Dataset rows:
——

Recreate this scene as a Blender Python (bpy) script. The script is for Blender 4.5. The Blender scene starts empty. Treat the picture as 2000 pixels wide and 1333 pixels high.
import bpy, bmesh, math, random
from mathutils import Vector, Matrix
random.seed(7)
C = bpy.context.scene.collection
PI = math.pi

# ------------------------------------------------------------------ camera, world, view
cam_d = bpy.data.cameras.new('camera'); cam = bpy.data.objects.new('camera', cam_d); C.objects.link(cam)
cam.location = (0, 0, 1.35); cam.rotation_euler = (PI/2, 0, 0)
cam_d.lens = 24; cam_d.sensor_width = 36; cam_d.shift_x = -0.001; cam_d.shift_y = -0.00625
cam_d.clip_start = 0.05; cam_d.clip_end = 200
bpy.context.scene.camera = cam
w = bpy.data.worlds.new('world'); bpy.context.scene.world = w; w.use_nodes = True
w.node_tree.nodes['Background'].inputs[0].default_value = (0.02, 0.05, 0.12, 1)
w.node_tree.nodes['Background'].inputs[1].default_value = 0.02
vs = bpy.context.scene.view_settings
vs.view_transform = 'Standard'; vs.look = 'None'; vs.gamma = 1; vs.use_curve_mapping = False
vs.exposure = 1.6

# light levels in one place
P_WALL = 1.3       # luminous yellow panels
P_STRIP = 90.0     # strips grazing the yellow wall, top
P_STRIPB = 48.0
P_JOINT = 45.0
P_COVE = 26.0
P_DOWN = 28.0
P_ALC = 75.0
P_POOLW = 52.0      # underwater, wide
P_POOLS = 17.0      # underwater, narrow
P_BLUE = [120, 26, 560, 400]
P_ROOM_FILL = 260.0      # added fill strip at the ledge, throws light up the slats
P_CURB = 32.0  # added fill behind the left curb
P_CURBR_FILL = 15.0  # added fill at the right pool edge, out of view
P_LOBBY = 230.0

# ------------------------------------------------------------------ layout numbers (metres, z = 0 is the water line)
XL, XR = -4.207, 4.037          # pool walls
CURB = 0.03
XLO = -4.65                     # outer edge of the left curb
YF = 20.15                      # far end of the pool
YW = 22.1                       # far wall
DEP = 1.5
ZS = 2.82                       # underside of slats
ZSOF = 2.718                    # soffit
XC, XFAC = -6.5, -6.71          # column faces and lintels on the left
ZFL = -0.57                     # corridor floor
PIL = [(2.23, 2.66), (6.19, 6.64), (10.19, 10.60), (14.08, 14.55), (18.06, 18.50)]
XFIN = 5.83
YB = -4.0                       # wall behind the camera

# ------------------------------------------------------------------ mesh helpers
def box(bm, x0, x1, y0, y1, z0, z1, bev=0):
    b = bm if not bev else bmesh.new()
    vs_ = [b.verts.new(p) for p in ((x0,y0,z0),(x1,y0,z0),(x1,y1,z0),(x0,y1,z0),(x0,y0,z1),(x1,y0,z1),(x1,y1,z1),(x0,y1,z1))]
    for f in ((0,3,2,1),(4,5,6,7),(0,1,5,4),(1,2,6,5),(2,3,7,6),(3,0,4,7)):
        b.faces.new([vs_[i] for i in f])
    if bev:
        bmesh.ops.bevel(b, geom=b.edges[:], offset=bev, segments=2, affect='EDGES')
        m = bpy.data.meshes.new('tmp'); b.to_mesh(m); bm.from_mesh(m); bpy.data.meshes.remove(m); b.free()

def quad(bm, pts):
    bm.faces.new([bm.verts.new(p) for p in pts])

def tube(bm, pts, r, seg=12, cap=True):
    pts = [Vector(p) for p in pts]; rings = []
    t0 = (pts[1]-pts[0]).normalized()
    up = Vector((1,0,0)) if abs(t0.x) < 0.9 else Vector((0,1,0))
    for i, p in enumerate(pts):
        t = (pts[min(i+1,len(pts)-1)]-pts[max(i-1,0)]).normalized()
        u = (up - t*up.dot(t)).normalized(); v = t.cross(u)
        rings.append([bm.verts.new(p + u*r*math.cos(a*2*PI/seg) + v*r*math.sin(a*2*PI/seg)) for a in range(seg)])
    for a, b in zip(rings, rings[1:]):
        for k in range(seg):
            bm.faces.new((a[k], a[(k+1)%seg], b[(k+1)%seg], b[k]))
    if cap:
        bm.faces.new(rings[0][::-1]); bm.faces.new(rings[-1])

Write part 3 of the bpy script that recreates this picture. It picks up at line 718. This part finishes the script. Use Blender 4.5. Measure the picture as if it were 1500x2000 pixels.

——

**DO THIS**.
Give back exactly the lines from the beginning of the records through the line containing "PI = math.pi", and only those.

**WRITTEN ANSWER**.
Recreate this scene as a Blender Python (bpy) script. The script is for Blender 4.5. The Blender scene starts empty. Treat the picture as 2000 pixels wide and 1333 pixels high.
import bpy, bmesh, math, random
from mathutils import Vector, Matrix
random.seed(7)
C = bpy.context.scene.collection
PI = math.pi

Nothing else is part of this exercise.